The Freedom From Religion Foundation’s Winter Solstice banner in an Arlington Heights city park was cut into shreds by a vandal earlier this week. The banner was slashed with an L-shaped cut, and a carefully buried spotlight cord was wrenched from the ground.
The banner was placed in North School Park for a second year in a row by members of FFRF and its chapter, Metropolitan Chicago FFRF, to counter a nativity scene on public property.
Kathi Wise, a Chicago chapter board member, asks: “Peace on earth, goodwill to all?”
“Since we had planned to take the banner down this Sunday, December 29, it would be too late at this point for FFRF to send a replacement,” said Tom Cara, chapter director, in a statement at the Metropolitan Chicago Chapter’s website.
“So perhaps the best thing is to leave it as is, so that people can see what a divisive issue religion can be when debated on government property.”
The slashing occurred the evening after a news story about the competing displays ran in the Daily Herald, suburban Chicago’s largest daily. Ironically, Melissa Silverberg reported that the two displays “are coexisting — mainly peacefully — in North School Park this holiday season.”
In 2012, the Illinois Nativity Scene Committee pushed for permission to place a nativity scene in the public park, prompting FFRF’s Chicago chapter to respond with an opposing sign.
FFRF, a Madison, Wis.-based national state/church watchdog with over 20,000 members nationwide, has about 760 members in Illinois.
FFRF’s sign, composed by FFRF President Emerita Anne Nicol Gaylor explicitly to counter religious displays on public property, reads:
“At this Season of the Winter Solstice, let reason prevail. There are no gods, no devils, no angels, no heaven or hell. There is only our natural world. Religion is but myth and superstition that hardens hearts and enslaves minds.”
Said FFRF Co-President Annie Laurie Gaylor, “So often when Religious Right groups push to erect manger scenes on public property and the government responds by calling it a ‘public forum,’ there truly is ‘no room at the inn’ for minority or nonreligious views. There is only a forum for dominant Christian views.”
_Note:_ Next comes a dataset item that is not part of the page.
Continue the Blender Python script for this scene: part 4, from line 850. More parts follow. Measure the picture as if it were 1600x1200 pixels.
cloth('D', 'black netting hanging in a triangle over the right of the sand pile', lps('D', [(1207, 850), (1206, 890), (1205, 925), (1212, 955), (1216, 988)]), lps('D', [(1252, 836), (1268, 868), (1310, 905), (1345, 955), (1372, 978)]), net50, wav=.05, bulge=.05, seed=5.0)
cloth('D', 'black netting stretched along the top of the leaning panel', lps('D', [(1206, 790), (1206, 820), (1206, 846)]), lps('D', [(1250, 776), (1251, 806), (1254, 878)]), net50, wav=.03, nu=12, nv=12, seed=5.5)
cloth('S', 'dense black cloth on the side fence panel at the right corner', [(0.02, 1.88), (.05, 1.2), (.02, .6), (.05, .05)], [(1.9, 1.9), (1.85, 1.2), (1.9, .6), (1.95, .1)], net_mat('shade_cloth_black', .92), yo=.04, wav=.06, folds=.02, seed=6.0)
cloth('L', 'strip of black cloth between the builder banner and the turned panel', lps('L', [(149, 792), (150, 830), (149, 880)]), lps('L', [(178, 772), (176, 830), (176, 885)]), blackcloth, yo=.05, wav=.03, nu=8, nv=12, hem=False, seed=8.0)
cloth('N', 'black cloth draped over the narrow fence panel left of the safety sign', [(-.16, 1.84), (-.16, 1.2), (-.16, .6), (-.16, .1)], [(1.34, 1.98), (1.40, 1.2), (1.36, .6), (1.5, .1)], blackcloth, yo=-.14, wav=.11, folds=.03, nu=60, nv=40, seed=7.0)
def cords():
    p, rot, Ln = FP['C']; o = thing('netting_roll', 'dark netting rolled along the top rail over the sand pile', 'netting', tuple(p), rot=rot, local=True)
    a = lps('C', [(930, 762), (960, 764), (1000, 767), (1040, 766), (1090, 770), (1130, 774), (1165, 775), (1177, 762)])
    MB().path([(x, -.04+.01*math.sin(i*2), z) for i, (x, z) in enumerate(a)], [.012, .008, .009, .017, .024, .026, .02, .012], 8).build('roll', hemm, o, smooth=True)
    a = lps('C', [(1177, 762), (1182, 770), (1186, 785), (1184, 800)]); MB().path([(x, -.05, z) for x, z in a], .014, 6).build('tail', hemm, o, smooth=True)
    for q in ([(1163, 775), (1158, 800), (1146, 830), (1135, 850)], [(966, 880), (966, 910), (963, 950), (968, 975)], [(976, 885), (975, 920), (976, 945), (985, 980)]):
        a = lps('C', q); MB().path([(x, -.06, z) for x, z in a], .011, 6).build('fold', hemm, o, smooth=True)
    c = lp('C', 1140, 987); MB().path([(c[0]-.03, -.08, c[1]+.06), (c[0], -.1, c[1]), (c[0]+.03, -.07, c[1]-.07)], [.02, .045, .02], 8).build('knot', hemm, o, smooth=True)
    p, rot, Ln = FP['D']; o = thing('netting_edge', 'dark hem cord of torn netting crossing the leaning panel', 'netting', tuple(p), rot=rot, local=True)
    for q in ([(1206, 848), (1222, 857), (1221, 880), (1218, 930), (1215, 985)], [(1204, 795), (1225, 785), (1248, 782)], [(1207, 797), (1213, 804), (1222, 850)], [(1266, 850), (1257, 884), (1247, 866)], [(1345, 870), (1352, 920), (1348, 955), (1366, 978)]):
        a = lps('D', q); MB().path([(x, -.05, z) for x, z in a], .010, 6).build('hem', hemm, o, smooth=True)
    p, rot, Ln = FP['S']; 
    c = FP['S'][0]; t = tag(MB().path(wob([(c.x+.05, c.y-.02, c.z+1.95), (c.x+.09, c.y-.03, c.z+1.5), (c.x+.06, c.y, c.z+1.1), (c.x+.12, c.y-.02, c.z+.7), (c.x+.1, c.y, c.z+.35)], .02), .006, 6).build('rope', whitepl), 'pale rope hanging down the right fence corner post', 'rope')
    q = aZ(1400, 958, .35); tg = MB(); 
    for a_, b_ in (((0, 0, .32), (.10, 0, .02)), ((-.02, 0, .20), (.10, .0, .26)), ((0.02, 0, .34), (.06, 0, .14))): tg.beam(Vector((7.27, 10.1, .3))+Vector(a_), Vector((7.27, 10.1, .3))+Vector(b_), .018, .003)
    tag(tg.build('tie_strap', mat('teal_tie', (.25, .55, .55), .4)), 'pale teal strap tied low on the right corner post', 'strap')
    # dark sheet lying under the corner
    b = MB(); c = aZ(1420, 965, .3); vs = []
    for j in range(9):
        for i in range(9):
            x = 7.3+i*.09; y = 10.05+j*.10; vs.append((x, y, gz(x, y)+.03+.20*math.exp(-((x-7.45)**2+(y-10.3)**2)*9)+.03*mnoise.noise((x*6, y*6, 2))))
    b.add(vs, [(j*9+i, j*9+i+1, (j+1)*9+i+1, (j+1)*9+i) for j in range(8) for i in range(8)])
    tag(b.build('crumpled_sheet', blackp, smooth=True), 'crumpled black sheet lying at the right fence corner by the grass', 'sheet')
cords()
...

Cara reported the crime to the police, which is minimally a misdemeanor. Because FFRF’s nonreligious message was targeted, the act also qualifies as a Class 4 felony under Illinois’ hate crime law.
This is not the first recent vandalism directed at an FFRF banner in an Illinois park. FFRF’s banner to counter a devotional Easter display in April 2012 was stolen. A huge sign saying “Jesus died for your sins” was accompanied by a display of three crosses. FFRF countered with a cheerful yellow banner saying, “Nobody died for our sins. Jesus Christ is a myth.” Although FFRF offered a reward (and erected a replacement banner) the theft went unsolved.
On Tuesday night, a Christian Right group also temporarily covered up the 8 ½ foot lighted “A” (for atheism, agnosticism) and a banner celebrating the “nativity” of the Bill of Rights erected by FFRF and its Chicago area chapter in Daley Plaza. The plaza is replete with religious displays that went unmolested. FFRF, unlike the Christian group, has a permit for its display.